On the road: Members of the Westlake team will leave school at noon Friday on a bus for San Diego. After the game with Santana, the team will spend the night at a nearby hotel. Saturday afternoon, after breakfast and the drive back to Los Angeles, the team will watch USC play Washington State at the Coliseum.

It's all part of the Coach George Contreras go-to-Westlake-and-see-the-world tours.

"This is sort of a test for us, " he said. "If this trip goes well, we may schedule a trip out of state. Something where we take a plane to go play."

A few seasons ago, Westlake played host to a team from Seattle. After talking to coaches and players from the team, Contreras said the idea of traveling for a game struck him as a good one.
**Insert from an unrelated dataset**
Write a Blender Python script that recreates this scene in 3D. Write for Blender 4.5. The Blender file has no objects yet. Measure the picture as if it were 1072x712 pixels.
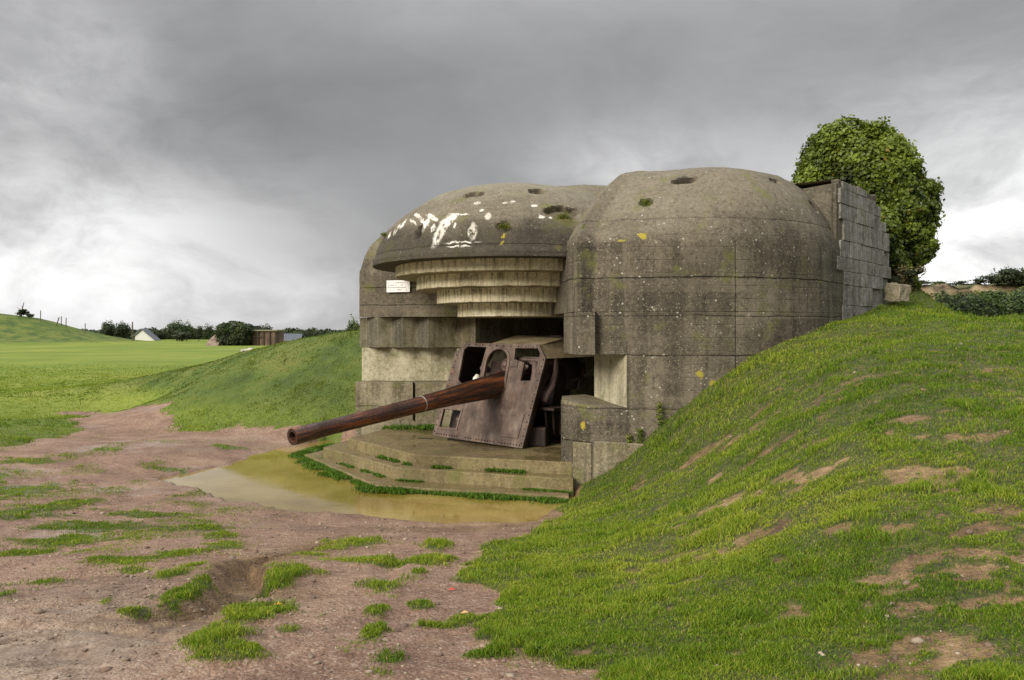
import bpy, bmesh, math, random
import numpy as np
from mathutils import Vector, Matrix
random.seed(7)
RNG = np.random.default_rng(11)
# World frame: x to the east side of the battery, y inland, z up; z = 0 is the photographer's eye height.

# ------------------------------------------------------------------ noise
def _hash(a, b, c):
    a = a.astype(np.int64); b = b.astype(np.int64); c = c.astype(np.int64)
    n = (a * 73856093) ^ (b * 19349663) ^ (c * 83492791)
    n = (n ^ (n >> 13)) * 1274126177 & 0x7fffffff
    n = (n ^ (n >> 15)) * 668265263 & 0x7fffffff
    return ((n ^ (n >> 14)) & 0xffff) / 32767.5 - 1.0

def vnoise(x, y, z=None, seed=0):
    x = np.asarray(x, float); y = np.asarray(y, float)
    if z is None:
        ix, iy = np.floor(x), np.floor(y); fx, fy = x - ix, y - iy
        fx = fx * fx * (3 - 2 * fx); fy = fy * fy * (3 - 2 * fy); iz = np.full_like(ix, seed * 17)
        a, b, c, d = _hash(ix, iy, iz), _hash(ix + 1, iy, iz), _hash(ix, iy + 1, iz), _hash(ix + 1, iy + 1, iz)
        return (a + (b - a) * fx) * (1 - fy) + (c + (d - c) * fx) * fy
    z = np.asarray(z, float) + seed * 17.37
    ix, iy, iz = np.floor(x), np.floor(y), np.floor(z)
    fx, fy, fz = x - ix, y - iy, z - iz
    fx = fx * fx * (3 - 2 * fx); fy = fy * fy * (3 - 2 * fy); fz = fz * fz * (3 - 2 * fz)
    r = 0
    for dx in (0, 1):
        for dy in (0, 1):
            for dz in (0, 1):
                w = (fx if dx else 1 - fx) * (fy if dy else 1 - fy) * (fz if dz else 1 - fz)
                r = r + w * _hash(ix + dx, iy + dy, iz + dz)
    return r

def fbm(x, y, z=None, seed=0, oct=4, gain=0.5):
    a, s, t, f = 1.0, 0, 0, 1.0
    for k in range(oct):
        s = s + a * vnoise(np.asarray(x) * f, np.asarray(y) * f, None if z is None else np.asarray(z) * f, seed + k * 3)
        t += a; a *= gain; f *= 2.03
    return s / t

def sstep(a, b, x):
    t = np.clip((x - a) / (b - a), 0, 1)
    return t * t * (3 - 2 * t)

def poly_sdf(x, y, poly):
    """signed distance, negative inside"""
    x = np.asarray(x, float); y = np.asarray(y, float)
    d = np.full(x.shape, 1e9); inside = np.zeros(x.shape, bool)
    n = len(poly)
    for i in range(n):
        ax, ay = poly[i]; bx_, by_ = poly[(i + 1) % n]
        ex, ey = bx_ - ax, by_ - ay
        t = np.clip(((x - ax) * ex + (y - ay) * ey) / (ex * ex + ey * ey + 1e-12), 0, 1)
        d = np.minimum(d, np.hypot(x - ax - t * ex, y - ay - t * ey))
        c = ((ay > y) != (by_ > y)) & (x < (bx_ - ax) * (y - ay) / ((by_ - ay) if by_ != ay else 1e-12) + ax)
        inside ^= c
    return np.where(inside, -d, d)

# ------------------------------------------------------------------ terrain
WATER_Z = -2.95
CTRL = np.array([
 (0,-6,-1.5),(-8,-5,-1.6),(9,-5,-1.2),(-14,0,-2.0),(16,0,-.9),
 (0,1,-1.62),(0,3.9,-1.68),(-1.5,7.2,-2.15),(-1,10,-2.58),(-1.5,12.0,-2.90),
 (-3,4,-1.72),(-4.4,6.8,-2.12),(-6,9,-2.42),(-9,10,-2.5),(-9,14,-2.72),(-8,19.3,-2.74),(-13,20,-2.66),(-14,12,-2.55),
 (-3,16,-2.98),(-1,13.6,-2.96),(-5,18,-2.98),(-7,16.3,-2.9),(-5.6,21.0,-2.85),(.2,12.2,-2.9),(-2,18,-3.1),(0,16,-3.1),(0,21,-3.0),(3,23,-2.6),
 (1.0,14.2,-2.9),(1.0,13.3,-2.86),(.95,12.3,-2.8),(1.3,10.5,-2.5),(1.1,8,-2.15),(1,5.5,-1.82),
 (2.07,14.2,-2.24),(2.57,14.2,-1.74),(3.07,14.2,-1.32),(3.78,14.3,-.76),(4.53,14.5,-.34),(5.6,15.2,.02),(6.5,15.9,.16),(7.8,17.5,.42),(8.9,18.8,.64),
 (2.2,12.2,-2.25),(2.2,9.5,-2.05),(1.7,7.2,-1.88),
 (3.5,11.8,-1.30),(3.1,10,-1.42),(2.5,8,-1.52),(2.0,6.2,-1.58),(1.4,4.5,-1.64),
 (6.0,14,-.12),(5.15,12,-.42),(4.3,10,-.78),(3.45,8,-1.08),(2.6,6,-1.34),(1.8,4.2,-1.52),
 (10.1,16,.12),(7.6,12,-.28),(6.3,10,-.58),(5.1,8,-.84),(3.8,6,-1.14),(2.7,4.2,-1.42),(10,6,-.6),(14,10,-.2),(20,15,.3),
 (9.75,20,1.15),(9.9,21,1.3),(8.5,22,1.4),(10.3,18.8,.28),(10.9,20.0,.30),(11.6,21,.30),(9.4,19.4,.85),(12.8,23,.0),(12.4,20,.30),(14,20.5,.38),(14.5,24,0),(16,28,-.2),
 (18,33,.3),(20,40,1.4),(27,40,1.7),(34,38,2.3),(16,34,0),(15,44,.4),(8,35,-.5),(2,35,-1.5),
 (-4.0,20.8,-2.55),(-6.5,21.8,-2.72),(-9,23.5,-2.62),(-13,29,-2.58),
 (-4.2,24,-1.2),(-5.0,27,-.10),(-6.8,28,-.22),(-8.4,29,-.50),(-10.4,31,-.86),(-13.6,34,-1.6),(-17.5,37,-2.4),
 (-15,24,-2.62),(-19,28,-2.6),(-20,21,-2.6),(-22,35,-2.6),(-9.5,26,-1.65),(-12.5,30,-1.9),(-2,27,-.1),
 (-6,33,-1.4),(-10,38,-2.2),(-4,42,-2.4),(-10,50,-2.6),(-30,60,-2.6),(0,60,-2.5),(-60,60,-2.6),(-30,30,-2.6),(-30,5,-2.5),(45,50,-1),(50,10,-.5),(-25,45,-2.6)], float)
def _tps_fit(P, reg=0.02):
    n = len(P); s = 10.0
    X = P[:, :2] / s
    D = np.hypot(X[:, None, 0] - X[None, :, 0], X[:, None, 1] - X[None, :, 1])
    K = np.where(D > 0, D * D * np.log(np.maximum(D, 1e-9)), 0) + np.eye(n) * reg * 0.05
    A = np.zeros((n + 3, n + 3)); A[:n, :n] = K
    Q = np.c_[np.ones(n), X]; A[:n, n:] = Q; A[n:, :n] = Q.T
    w = np.linalg.solve(A, np.r_[P[:, 2], 0, 0, 0])
    return X, w, s
_TX, _TW, _TS = _tps_fit(CTRL)
def tps(x, y):
    x = np.asarray(x, float).ravel() / _TS; y = np.asarray(y, float).ravel() / _TS
    out = _TW[-3] + _TW[-2] * x + _TW[-1] * y
    for i in range(len(_TX)):
        d2 = (x - _TX[i, 0]) ** 2 + (y - _TX[i, 1]) ** 2
        out = out + _TW[i] * 0.5 * d2 * np.log(np.maximum(d2, 1e-14))
    return out
def base_z(x, y):
    x = np.asarray(x, float); y = np.asarray(y, float); sh = x.shape
    x = x.ravel(); y = y.ravel()
    r = np.hypot(x, (y - 20) * 0.8)
    if (r > 46).any() and (r <= 46).any():
        pass
    k = 1 - sstep(30, 46, r)
    far = np.full(x.shape, -2.6)
    # big grassed mound on the far side of the field
    m = sstep(-74, -106, x + 0 * y) * np.exp(-((y - 165) / 15.0) ** 2)
    far = far + 6.3 * m * (1 + .05 * fbm(x / 6, y / 6, seed=4))
    # rough ground behind the eroded bank on the right
    far = far + 3.0 * sstep(18, 40, x) * sstep(30, 60, y) * (1 - sstep(120, 300, r))
    z = far.copy()
    i = k > 0
    zt = tps(x[i], y[i])
    z[i] = far[i] * (1 - k[i]) + zt * k[i]
    return z.reshape(sh)
PUDDLE = [(-7.01,15.97),(-6.24,15.11),(-5.66,14.84),(-5.09,13.78),(-4.28,13.27),(-3.57,12.86),(-2.42,12.79),(-1.42,12.54),(-.52,12.35),(.32,12.35),(.59,13.27),(1.1,14.0),(1.0,18),(-1,20),(-2.9,20.4),(-4.1,20.9),(-4.9,21.9),(-5.35,21.6),(-5.71,20.55),(-6.17,19.0),(-6.19,17.78),(-6.64,17.06)]
MUD = [(-12.1,16.7),(-11.63,19.16),(-11.93,22.84),(-15.18,28.18),(-13.19,27.62),(-9.95,23.88),(-9.92,23.04),(-8.02,22.42),(-6.19,22.0),(-4.54,21.6),(-2.93,21.6),(1.91,15.58),(1.14,13.86),(.46,11.58),(.11,10.16),(-.18,9.52),(-.33,7.9),(-.46,6.74),(.18,6.38),(.08,5.5),(-.21,4.94),(.05,4.28),(.39,3.92),(.49,3.48),(.4,1.5),(-4,.5),(-20,4)]
TUFTS = [(-10.09,16.78,.75,.49),(-8.39,13.82,.81,1.03),(-6.98,12.46,.81,.96),(-5.56,10.84,.64,.5),(-7.09,11.68,.41,.74),(-5.41,9.66,.68,.46),(-5.44,11.98,.56,.35),(-4.25,10.76,.51,.36),(-3.6,9.9,.42,.3),(-3.17,9.04,.28,.6),(-5.31,8.84,.26,.36),(-3.8,7.86,.32,.4),(-3.36,7.22,.21,.23),(-3.79,6.62,.22,.25),(-3.7,5.92,.07,.19),(-2.87,5.74,.07,.14),(-2.51,5.5,.1,.12),(-2.92,7.5,.10,.32),(-2.88,6.9,.13,.3),(-3.48,8.32,.2,.37),(-2.42,6.02,.12,.42),(-1.68,5.54,.18,.18),(-1.94,6.76,.2,.48),(-1.7,5.38,.18,.26),(-1.72,4.7,.17,.34),(-1.48,4.26,.16,.2),(-1.34,4.86,.06,.09),(-1.83,9.36,.37,.48),(-2.02,8.32,.22,.23),(-1.4,7.88,.35,.27),(-1.24,7.92,.11,.34),(-.86,8.98,.19,.49),(-.8,7.86,.23,.27),(-.8,7.08,.08,.16),(-.92,5.54,.09,.22),(-1.0,6.46,.13,.26),(-.82,4.76,.08,.23),(-.6,4.24,.11,.16),(-.65,5.78,.1,.15),(-.46,5.14,.15,.08),(-.29,5.34,.13,.09),(-.11,4.3,.16,.11),(-7.01,16.84,.55,.26),(-8.82,22.66,1.2,.48),(-6.9,19.82,.47,.33),(-9.73,14.88,.7,.84),(-9.22,18.4,.32,.27)]
BARE = [(1.91,12.14,.31,.44),(2.66,11.64,.44,.38),(3.02,11.22,.53,.22),(3.71,11.72,.52,.13),(2.3,8.02,.21,.41),(2.14,6.58,.33,.38),(2.31,5.88,.17,.12),(2.6,5.46,.24,.12),(1.83,5.3,.19,.15),(1.69,4.58,.24,.22),(2.22,4.78,.34,.15),(2.65,4.86,.34,.12),(1.57,3.76,.22,.11),(2.97,5.22,.25,.08),(2.51,9.98,.18,.18),(1.58,5.62,.1,.11),(1.12,4.0,.12,.11),(2.48,4.18,.15,.1),(2.14,4.3,.15,.08),(.37,4.22,.12,.11),(.99,5.14,.08,.1),(1.78,7.4,.16,.13),(1.8,9.96,.16,.16),(2.05,3.68,.15,.08),(2.77,7.5,.22,.11),(.97,6.64,.09,.15)]
GULLY = [(-2.0,9.9),(-2.15,9.1),(-2.33,8.38),(-2.48,7.92),(-2.5,7.5),(-2.3,7.05),(-2.12,6.6),(-1.95,6.1),(-2.05,5.7),(-2.2,5.4)]
RILLS = [[(-2.45,7.7),(-2.15,7.5),(-1.75,7.35)],[(-1.05,8.3),(-1.15,7.3),(-1.0,6.7)],[(-4.6,5.4),(-3.6,5.1),(-2.6,5.0),(-2.0,4.8)]]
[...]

"This has been one of our best weeks of practice," he said. "Everybody is excited about the trip and it's a good break from the league schedule."

Contreras said the school's booster club helped foot the bill for the trip, which should cost between $1,000 and $2,000. "We may get more ambitious later on, depending on how it goes," he said.

Thus far, it goes well on the field for Westlake, which has a 5-2 record and a 4-0 mark in Marmonte play. Santana is 2-4-1.